Parties to contracts frequently argue over contract terms and the intent behind certain provisions of a contract. However, if the matter goes to court, these arguments can become meaningless if the contract is clear because of the parol evidence rule. A recent appellate court case, Connecticut Bank and Trust Co. v. Munsill-Borden Mansion, LLC, serves to highlight how the rule could impact the evidence in a breach of contract case at trial in Connecticut.
In the CT Bank and Trust case, the parties were arguing over whether an individual had personally guaranteed a promissory note. The individual’s attorney wanted to ask a witness questions concerning the intent behind signing the note. However, the trial judge sustained objections to all of the questions that strayed from the actual note. The reason cited was the parol evidence rule.
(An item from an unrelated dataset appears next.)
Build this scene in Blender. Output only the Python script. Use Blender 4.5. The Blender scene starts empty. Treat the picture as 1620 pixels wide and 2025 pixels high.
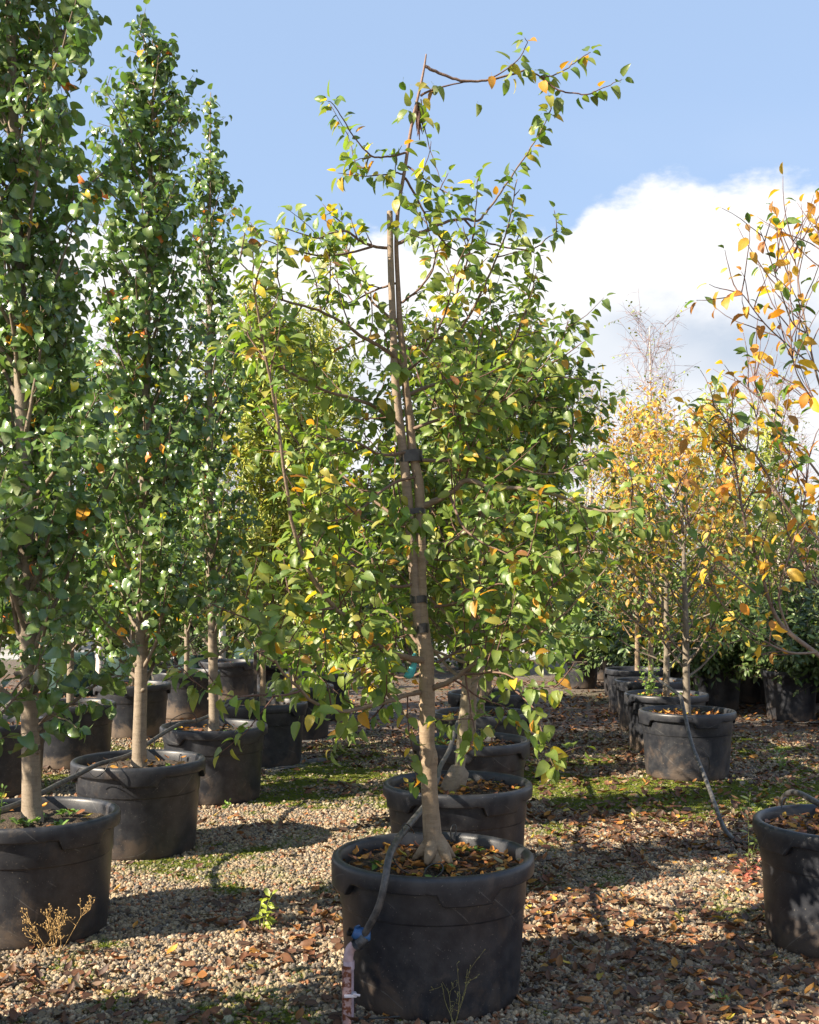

In summary, the parol evidence rule prohibits the use of extrinsic evidence (off the contract) to vary or contradict the terms of an integrated (complete) contract. There are exceptions. Exceptions include evidence to explain ambiguity, prove a collateral oral agreement that does not vary the contract, add a missing term that does not set forth the complete agreement, or to show mistake or fraud.
In this case, application of the rule barred all of the questions that were not related to the note itself. Therefore, any arguments over terms or intent were irrelevant. Simply put, the parties were confined to the contract itself.
The take away here is to make sure any specific terms you want in a contract are reduced to writing in the contract, and not in a separate document or conversation. For example, emails or verbal agreements that alter the terms of a clear and integrated contract may become irrelevant and unenforceable in court.